Estos días de Navidad son lo contrario a la rutina. O más bien una rutina montada en la tradición centenaria de la lumbre del hogar. Todos los años lo mismo y, sin embargo, todo es nuevo cada año. Por eso es tiempo propicio de escribir. Pero no sobre lo que ocupa la vida frenética entre regalos, belenes y polvorones. Si no sobre la vida que llevamos antes del veinticuatro de diciembre y a partir del seis de enero.
En mi caso es una vida monástica. Sin regla, sin hábito y sin llamada a la oración. Pero monástica. Hace unos años el P. Giovanni nos preparaba a mi novia Julia y a mí para el matrimonio. Y lo hacía con un método tan heterodoxo como eficaz: la regla de San Benito. Una regla que, en principio, parece que nada tiene que ver con el matrimonio. Pero todos los estados de vocación están vinculados entre si. Porque años después, y al margen de la preparación con la regla, nuestro modo de vida es más claustral que mundano, más recogido que excesivo, más esencial que accesorio. Por supuesto, que esto está vinculado con las exigencias de la crianza de nuestra niñas pequeñas en una gran ciudad, pero no por eso deja de ser una vocación hermosa y vivificante. Poner los pies en el suelo antes de las seis de la mañana y dedicar al día al triángulo trabajo-oración-descanso nos acerca al ora et labora del fraile. Nosotros los laicos, hacemos oración con la familia que es nuestro estado particular de vida.
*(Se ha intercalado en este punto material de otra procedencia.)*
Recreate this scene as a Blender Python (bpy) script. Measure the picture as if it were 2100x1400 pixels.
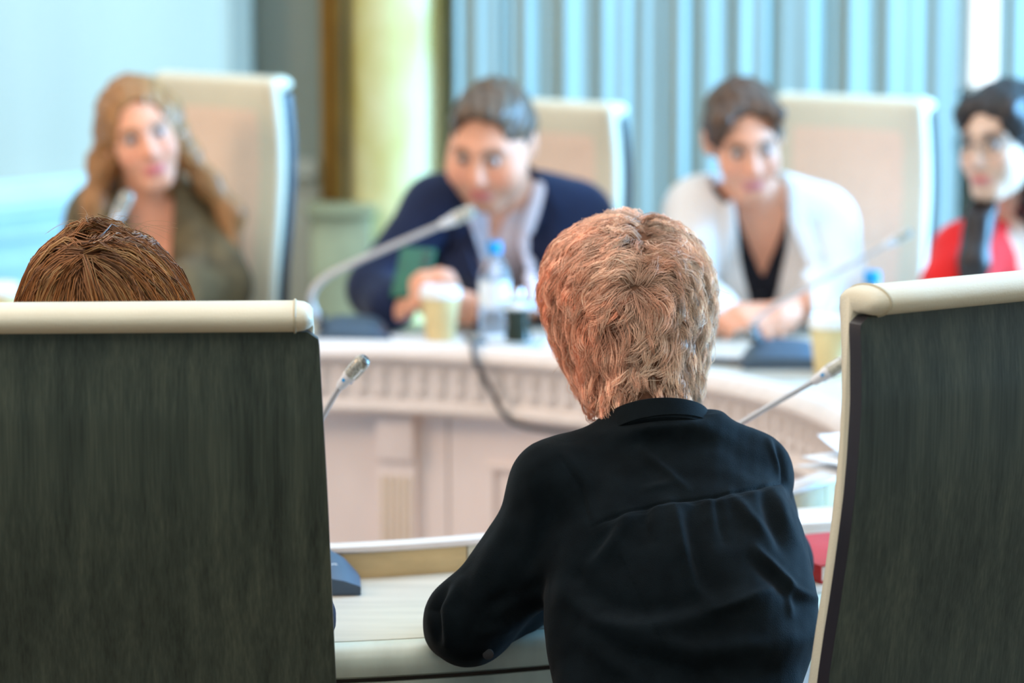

Vivir en este monasterio en medio del mundo no tiene alternativas. Porque tampoco se necesitan. Es un estado natural elegido por amor y soportado por el mismo amor que lo fundó. Aunque sí es un reto vivir el ideal monástico-familiar en una sociedad que cada vez presiona más a la mujer para que sea madre sólo de fin de semana, al marido para que acepte salarios más bajos y a los hijos para vivan por y para el consumo. Todo ello junto a la pérdida de la raíz espiritual que nos abre los ojos más allá del aquí y ahora.
Estoy leyendo el bestseller Find Your Why y reconforta observar cómo la vuelta al origen cierra el círculo. Los autores de este método llaman a cualquier persona -o equipo- a encontrar el porqué de su vida. En el mundo del trabajo -dice Simon Sinek- todos estamos prestos a responder el qué hacemos y cómo lo hacemos. Pero pocos saben que decir al porqué. Y ellos mismos reconocen que esta pregunta no pertenece al ámbito racional y que está más relacionada con las emociones y las creencias (usan un término un tanto obtuso: celebro límbico). De momento -y hasta que termine el libro- me quedo con que la respuesta al porqué es el discernimiento de la vocación. Es decir, aquello que nos llena, que es más grande que nosotros mismos, que nos inspira y nos levanta cada lunes con fuerzas renovadas.
Es precioso contemplar como la pregunta esencial de la vocación se abre paso. También en el mundo de los negocios. También como fórmula de éxito. No todos tenemos que vivir en un monasterio. Ni de piedra ni de carne. Pero sí estamos obligados a encontrar nuestro porqué, la vocación que nos guíe hasta la otra orilla de esta vida que pasa.